• _GIVEN REQUEST_
Give the data below again exactly as written, without its pictures.

• _DATASET EXTRACT_
+---+

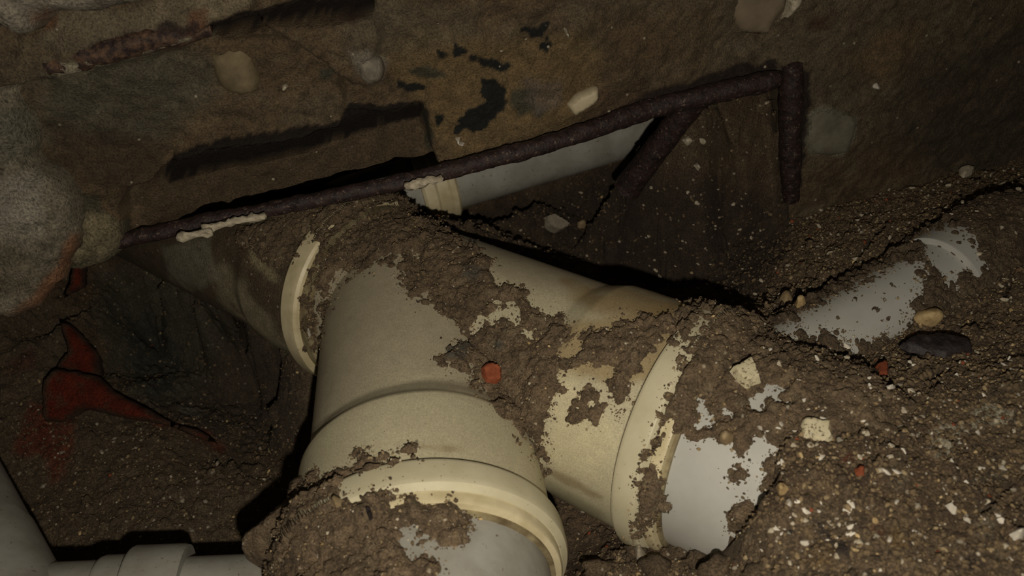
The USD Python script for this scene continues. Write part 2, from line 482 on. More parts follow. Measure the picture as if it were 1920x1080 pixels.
# buried pipes: the ground lies over them or leaves them bare
GREY_A = FIT_P + RUN * .19
SIDE_A, SIDE_B = at(1440, 718, .010), at(1885, 458, .002)
SIDE_R = .0255
SD_ = (SIDE_B - SIDE_A) / np.linalg.norm(SIDE_B - SIDE_A)
SIDE_L = np.linalg.norm(SIDE_B - SIDE_A)
BARE_RUN = [[(1256, 830), (1275, 812), (1300, 832), (1330, 822), (1352, 827), (1372, 845), (1375, 870), (1368, 892), (1374, 912), (1395, 926), (1388, 942), (1370, 948), (1371, 965), (1364, 980), (1378, 1010), (1384, 1040), (1340, 1050), (1290, 1045), (1225, 1045), (1210, 1005), (1225, 985), (1240, 960), (1240, 900), (1243, 870)],
            [(1303, 750), (1318, 752), (1325, 775), (1342, 780), (1330, 800), (1312, 800), (1322, 785), (1308, 770)], [(1410, 755), (1428, 735), (1440, 722), (1475, 728), (1465, 752), (1435, 748), (1420, 762)],
            [(1410, 820), (1432, 808), (1440, 830), (1455, 840), (1440, 860), (1425, 870), (1430, 890), (1420, 905), (1432, 925), (1425, 950), (1412, 930), (1402, 905), (1408, 880), (1405, 850)], [(1360, 772), (1368, 770), (1368, 785), (1360, 783)]]
BARE_SIDE = [[(1468, 617), (1500, 598), (1550, 570), (1600, 545), (1640, 515), (1690, 498), (1722, 490), (1728, 510), (1718, 530), (1722, 548), (1700, 560), (1690, 590), (1703, 592), (1690, 628), (1650, 627), (1625, 636), (1605, 648), (1585, 632), (1565, 618), (1545, 600), (1535, 622), (1518, 626), (1505, 608), (1490, 610), (1485, 628), (1458, 628)]]
BARE_SOCKET = [[(1730, 452), (1760, 432), (1794, 430), (1819, 462), (1838, 496), (1803, 504), (1788, 526), (1774, 532), (1752, 494)]]


def bury(A, d, r, s0, s1, bare):
    s = (flat - A)[:, :2] @ d[:2]
    lat = np.array([-d[1], d[0]])
    t = (flat - A)[:, :2] @ lat
    idx = np.nonzero((s > s0) & (s < s1) & (np.abs(t) < r * .999))[0]
    zp = A[2] + s[idx] * d[2] + np.sqrt(r * r - t[idx] ** 2)
    V = np.c_[flat[idx, :2], zp]
    q = pix(V)
    m = np.max([sd(q, b) for b in bare], axis=0)
    ok = (m > -25) & (zp > A[2] + .3 * r)
    zf[idx] = np.where(ok, np.minimum(zf[idx], zp - .0025), zf[idx])


bury(GREY_A, RUN, .055, .013, .25, BARE_RUN)
bury(SIDE_A, SD_, SIDE_R, 0, SIDE_L * .68, BARE_SIDE)
bury(SIDE_A, SD_, SIDE_R + .0035, SIDE_L * .64, SIDE_L * 1.1, BARE_SOCKET)
flat[:, 2] = zf
ZG = zf.reshape(ZZ.shape)
PX = pix(flat)


def ground_z(x, y):
    return map_coordinates(ZG, [(np.atleast_1d(y) - gy[0]) / RES, (np.atleast_1d(x) - gx[0]) / RES], order=1, mode='nearest')


def hit(px, py, zoff=0.0):
    """Where the ray through a picture point meets the ground."""
    v = ray(px, py)
    t = np.linspace(.2, 1.1, 1800)
    p = CAM + t[:, None] * v
    below = p[:, 2] < ground_z(p[:, 0], p[:, 1]) + zoff
    i = np.argmax(below) if below.any() else len(t) - 1
    return p[i]


# colour of the earth itself
nA, nB, nC = fbm(flat * 14, 4, 21), fbm(flat * 55, 4, 22), fbm(flat * 190, 3, 23)
col = np.array([.132, .089, .053]) * (.72 + .56 * nB)[:, None]
w = step(nA, .46, .62)[:, None]
col = col * (1 - w) + w * np.array([.158, .113, .069]) * (.75 + .5 * nB)[:, None]
w = step(nC, .60, .70)[:, None] * .55
col = col * (1 - w) + w * np.array([.20, .155, .098])
w = step(1 - nC, .60, .70)[:, None] * .5
col = col * (1 - w) + w * np.array([.06, .042, .027])


def paint(col, V, P, polys, c, amt=1.0, soft=8, ragged=14, freq=120, seed=0):
    c = np.asarray(c)
    for poly in polys:
        d = sd(P, poly)
        k = np.nonzero(d > -60)[0]
        if len(k) == 0:
            continue
        m = step(d[k] + ragged * 2 * (fbm(V[k] * freq, 4, seed) - .5), -soft, soft)[:, None] * amt
        cc = c if c.ndim == 1 else c[k]
        col[k] = col[k] * (1 - m) + m * cc * (.85 + .3 * fbm(V[k] * 160, 3, seed + 9))[:, None]
    return col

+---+

• _RESULT_
The USD Python script for this scene continues. Write part 2, from line 482 on. More parts follow. Measure the picture as if it were 1920x1080 pixels.
# buried pipes: the ground lies over them or leaves them bare
GREY_A = FIT_P + RUN * .19
SIDE_A, SIDE_B = at(1440, 718, .010), at(1885, 458, .002)
SIDE_R = .0255
SD_ = (SIDE_B - SIDE_A) / np.linalg.norm(SIDE_B - SIDE_A)
SIDE_L = np.linalg.norm(SIDE_B - SIDE_A)
BARE_RUN = [[(1256, 830), (1275, 812), (1300, 832), (1330, 822), (1352, 827), (1372, 845), (1375, 870), (1368, 892), (1374, 912), (1395, 926), (1388, 942), (1370, 948), (1371, 965), (1364, 980), (1378, 1010), (1384, 1040), (1340, 1050), (1290, 1045), (1225, 1045), (1210, 1005), (1225, 985), (1240, 960), (1240, 900), (1243, 870)],
            [(1303, 750), (1318, 752), (1325, 775), (1342, 780), (1330, 800), (1312, 800), (1322, 785), (1308, 770)], [(1410, 755), (1428, 735), (1440, 722), (1475, 728), (1465, 752), (1435, 748), (1420, 762)],
            [(1410, 820), (1432, 808), (1440, 830), (1455, 840), (1440, 860), (1425, 870), (1430, 890), (1420, 905), (1432, 925), (1425, 950), (1412, 930), (1402, 905), (1408, 880), (1405, 850)], [(1360, 772), (1368, 770), (1368, 785), (1360, 783)]]
BARE_SIDE = [[(1468, 617), (1500, 598), (1550, 570), (1600, 545), (1640, 515), (1690, 498), (1722, 490), (1728, 510), (1718, 530), (1722, 548), (1700, 560), (1690, 590), (1703, 592), (1690, 628), (1650, 627), (1625, 636), (1605, 648), (1585, 632), (1565, 618), (1545, 600), (1535, 622), (1518, 626), (1505, 608), (1490, 610), (1485, 628), (1458, 628)]]
BARE_SOCKET = [[(1730, 452), (1760, 432), (1794, 430), (1819, 462), (1838, 496), (1803, 504), (1788, 526), (1774, 532), (1752, 494)]]


def bury(A, d, r, s0, s1, bare):
    s = (flat - A)[:, :2] @ d[:2]
    lat = np.array([-d[1], d[0]])
    t = (flat - A)[:, :2] @ lat
    idx = np.nonzero((s > s0) & (s < s1) & (np.abs(t) < r * .999))[0]
    zp = A[2] + s[idx] * d[2] + np.sqrt(r * r - t[idx] ** 2)
    V = np.c_[flat[idx, :2], zp]
    q = pix(V)
    m = np.max([sd(q, b) for b in bare], axis=0)
    ok = (m > -25) & (zp > A[2] + .3 * r)
    zf[idx] = np.where(ok, np.minimum(zf[idx], zp - .0025), zf[idx])


bury(GREY_A, RUN, .055, .013, .25, BARE_RUN)
bury(SIDE_A, SD_, SIDE_R, 0, SIDE_L * .68, BARE_SIDE)
bury(SIDE_A, SD_, SIDE_R + .0035, SIDE_L * .64, SIDE_L * 1.1, BARE_SOCKET)
flat[:, 2] = zf
ZG = zf.reshape(ZZ.shape)
PX = pix(flat)


def ground_z(x, y):
    return map_coordinates(ZG, [(np.atleast_1d(y) - gy[0]) / RES, (np.atleast_1d(x) - gx[0]) / RES], order=1, mode='nearest')


def hit(px, py, zoff=0.0):
    """Where the ray through a picture point meets the ground."""
    v = ray(px, py)
    t = np.linspace(.2, 1.1, 1800)
    p = CAM + t[:, None] * v
    below = p[:, 2] < ground_z(p[:, 0], p[:, 1]) + zoff
    i = np.argmax(below) if below.any() else len(t) - 1
    return p[i]


# colour of the earth itself
nA, nB, nC = fbm(flat * 14, 4, 21), fbm(flat * 55, 4, 22), fbm(flat * 190, 3, 23)
col = np.array([.132, .089, .053]) * (.72 + .56 * nB)[:, None]
w = step(nA, .46, .62)[:, None]
col = col * (1 - w) + w * np.array([.158, .113, .069]) * (.75 + .5 * nB)[:, None]
w = step(nC, .60, .70)[:, None] * .55
col = col * (1 - w) + w * np.array([.20, .155, .098])
w = step(1 - nC, .60, .70)[:, None] * .5
col = col * (1 - w) + w * np.array([.06, .042, .027])


def paint(col, V, P, polys, c, amt=1.0, soft=8, ragged=14, freq=120, seed=0):
    c = np.asarray(c)
    for poly in polys:
        d = sd(P, poly)
        k = np.nonzero(d > -60)[0]
        if len(k) == 0:
            continue
        m = step(d[k] + ragged * 2 * (fbm(V[k] * freq, 4, seed) - .5), -soft, soft)[:, None] * amt
        cc = c if c.ndim == 1 else c[k]
        col[k] = col[k] * (1 - m) + m * cc * (.85 + .3 * fbm(V[k] * 160, 3, seed + 9))[:, None]
    return col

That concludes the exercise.